Friday, March 04, 2005

The Raisin Family Celebrates Passover



Time to make a buck -- this time, by selling hilarious Passover stuff! After all, why bother having a blog if you can't use it to shamelessly promote your goods and services, right? First though, because I know that explaining a joke makes it even funnier, here's the explanation (for those who may stop by this blog but not be up on their Hebrew language skills):

The cartoon predicates itself on the knowledge that at Passover we sing "Avadim Hayinu" -- translated as "we were slaves." When the Raisin family celebrates Passover, they sing the very similar-sounding "Anavim Hayinu" -- translated as "we were grapes." Get it? Hilarious! Trust me -- your rabbi will be in stitches. And it comes with a Hebrew caption or one in English transliteration (as shown above).

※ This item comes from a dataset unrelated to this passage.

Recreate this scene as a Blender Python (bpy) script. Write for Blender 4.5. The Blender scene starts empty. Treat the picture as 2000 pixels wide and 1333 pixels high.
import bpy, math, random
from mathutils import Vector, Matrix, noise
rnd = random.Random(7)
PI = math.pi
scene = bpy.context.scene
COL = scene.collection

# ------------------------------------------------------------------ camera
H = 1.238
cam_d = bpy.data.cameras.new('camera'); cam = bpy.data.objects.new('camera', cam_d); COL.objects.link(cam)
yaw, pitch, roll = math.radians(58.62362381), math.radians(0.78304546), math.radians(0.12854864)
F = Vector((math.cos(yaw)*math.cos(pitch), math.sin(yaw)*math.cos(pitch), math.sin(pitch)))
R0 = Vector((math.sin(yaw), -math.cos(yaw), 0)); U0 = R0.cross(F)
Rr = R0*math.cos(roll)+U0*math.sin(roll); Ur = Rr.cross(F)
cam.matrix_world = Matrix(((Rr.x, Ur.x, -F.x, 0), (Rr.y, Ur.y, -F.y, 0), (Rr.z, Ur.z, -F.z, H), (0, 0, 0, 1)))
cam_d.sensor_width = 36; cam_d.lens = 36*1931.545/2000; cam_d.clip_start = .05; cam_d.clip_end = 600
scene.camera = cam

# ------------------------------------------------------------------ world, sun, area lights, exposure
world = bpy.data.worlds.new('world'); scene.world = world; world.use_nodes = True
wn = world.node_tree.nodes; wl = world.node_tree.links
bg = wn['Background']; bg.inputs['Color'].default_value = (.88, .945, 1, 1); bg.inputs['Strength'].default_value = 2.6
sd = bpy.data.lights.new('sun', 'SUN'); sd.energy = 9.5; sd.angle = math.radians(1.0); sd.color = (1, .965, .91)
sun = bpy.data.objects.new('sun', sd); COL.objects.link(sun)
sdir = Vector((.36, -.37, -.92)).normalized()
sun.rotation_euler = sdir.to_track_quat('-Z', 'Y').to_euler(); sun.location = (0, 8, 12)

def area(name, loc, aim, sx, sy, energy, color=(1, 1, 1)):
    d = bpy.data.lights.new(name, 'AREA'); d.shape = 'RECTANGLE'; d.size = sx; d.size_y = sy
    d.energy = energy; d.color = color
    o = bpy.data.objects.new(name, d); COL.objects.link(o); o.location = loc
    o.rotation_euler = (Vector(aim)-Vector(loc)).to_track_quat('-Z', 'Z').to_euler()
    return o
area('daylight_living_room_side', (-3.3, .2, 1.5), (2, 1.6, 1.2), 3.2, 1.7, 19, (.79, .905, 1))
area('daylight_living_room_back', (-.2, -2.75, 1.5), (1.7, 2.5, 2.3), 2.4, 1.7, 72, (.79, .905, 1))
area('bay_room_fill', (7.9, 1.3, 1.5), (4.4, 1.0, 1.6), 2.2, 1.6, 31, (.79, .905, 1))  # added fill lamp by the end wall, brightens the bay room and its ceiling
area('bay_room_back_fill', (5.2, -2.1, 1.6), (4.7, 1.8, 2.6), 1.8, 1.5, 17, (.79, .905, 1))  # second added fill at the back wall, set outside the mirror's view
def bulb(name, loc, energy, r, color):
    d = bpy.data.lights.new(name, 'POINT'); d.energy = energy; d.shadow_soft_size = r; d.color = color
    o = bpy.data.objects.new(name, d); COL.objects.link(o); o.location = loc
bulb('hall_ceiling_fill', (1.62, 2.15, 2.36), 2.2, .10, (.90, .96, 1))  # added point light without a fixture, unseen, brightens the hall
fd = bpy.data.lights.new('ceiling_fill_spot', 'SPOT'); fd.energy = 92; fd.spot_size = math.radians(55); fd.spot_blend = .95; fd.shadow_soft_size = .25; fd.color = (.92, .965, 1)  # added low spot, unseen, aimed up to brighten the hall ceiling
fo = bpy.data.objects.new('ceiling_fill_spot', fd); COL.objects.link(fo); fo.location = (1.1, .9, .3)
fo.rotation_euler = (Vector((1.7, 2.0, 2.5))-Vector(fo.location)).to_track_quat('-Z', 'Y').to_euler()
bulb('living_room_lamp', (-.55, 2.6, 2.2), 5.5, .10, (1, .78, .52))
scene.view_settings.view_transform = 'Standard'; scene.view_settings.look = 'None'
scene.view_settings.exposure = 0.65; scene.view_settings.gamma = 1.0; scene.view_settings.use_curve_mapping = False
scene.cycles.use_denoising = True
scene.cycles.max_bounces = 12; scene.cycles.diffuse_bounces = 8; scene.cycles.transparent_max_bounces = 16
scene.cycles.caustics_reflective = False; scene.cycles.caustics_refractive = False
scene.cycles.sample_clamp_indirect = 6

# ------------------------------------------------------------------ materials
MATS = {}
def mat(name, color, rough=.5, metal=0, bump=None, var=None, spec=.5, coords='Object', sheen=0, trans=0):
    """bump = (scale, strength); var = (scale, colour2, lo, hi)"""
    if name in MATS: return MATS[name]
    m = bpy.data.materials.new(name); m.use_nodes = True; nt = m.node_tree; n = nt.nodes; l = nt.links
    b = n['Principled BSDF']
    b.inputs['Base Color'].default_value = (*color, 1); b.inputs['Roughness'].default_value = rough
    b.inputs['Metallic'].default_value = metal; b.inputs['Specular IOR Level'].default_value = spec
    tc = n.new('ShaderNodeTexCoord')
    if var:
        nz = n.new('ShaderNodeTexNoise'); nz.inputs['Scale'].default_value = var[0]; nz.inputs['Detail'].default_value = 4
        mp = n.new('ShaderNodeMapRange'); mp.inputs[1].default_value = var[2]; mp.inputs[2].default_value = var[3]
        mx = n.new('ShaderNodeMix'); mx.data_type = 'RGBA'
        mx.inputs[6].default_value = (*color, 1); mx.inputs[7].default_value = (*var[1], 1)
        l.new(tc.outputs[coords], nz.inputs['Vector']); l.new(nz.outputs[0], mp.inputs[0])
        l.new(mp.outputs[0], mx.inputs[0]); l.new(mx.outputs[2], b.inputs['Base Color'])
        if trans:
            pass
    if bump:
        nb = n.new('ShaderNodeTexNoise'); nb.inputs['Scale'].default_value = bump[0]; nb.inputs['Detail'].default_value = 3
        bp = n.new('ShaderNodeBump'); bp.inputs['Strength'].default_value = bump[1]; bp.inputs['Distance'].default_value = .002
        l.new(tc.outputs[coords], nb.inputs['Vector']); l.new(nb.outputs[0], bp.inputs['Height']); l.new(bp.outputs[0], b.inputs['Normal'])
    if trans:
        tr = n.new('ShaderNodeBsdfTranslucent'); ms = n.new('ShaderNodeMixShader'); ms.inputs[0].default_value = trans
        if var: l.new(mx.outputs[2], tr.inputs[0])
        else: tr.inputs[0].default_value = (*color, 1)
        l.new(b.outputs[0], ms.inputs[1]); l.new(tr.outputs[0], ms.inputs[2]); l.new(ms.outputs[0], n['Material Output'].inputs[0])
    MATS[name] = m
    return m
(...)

Well, maybe it's funny only to those of us Hebrew language geeks who think it's amusing to say "Hodu l'adonai" on Thanksgiving (someone can explain that one in the comments section if they want to... otherwise, I'll do it myself in a few hours. Ooh, the suspense!)

So what can you buy with this great cartoon on it? Lots of stuff, and all right here: greeting cards, tote bags, shirts, mouse pads... But buy early, so that you get your goods before Passover!

6 comments:

Anonymous said...

"Anavim hayinu" is funny:-)

The Thanksgiving bit maybe not as much, but quite appropriate. Don't the "goyim" thank God at Thanksgiving anyway?

Alisa.

Josh said...

Hodu is a conjugation of the verb in Hebrew which means "give thanks." When you say, "Hodu l'adonai," you're saying, "Give thanks to God."

The word "hodu" (written a bit different in Hebrew) also means turkey, and is also the name in Hebrew for India.

Hector Vex said...

Wow. Good job with the self promotion. I'll help you out with that later.

Chandira said...

LOL..

Being the only Goy at my inlaws passover feast last year, they made me an honorary plague. :-)
I was frogs.

Sotosoroto said...

Mmmm... frogs...

Attila said...

They were grapes until they dried out in the desert?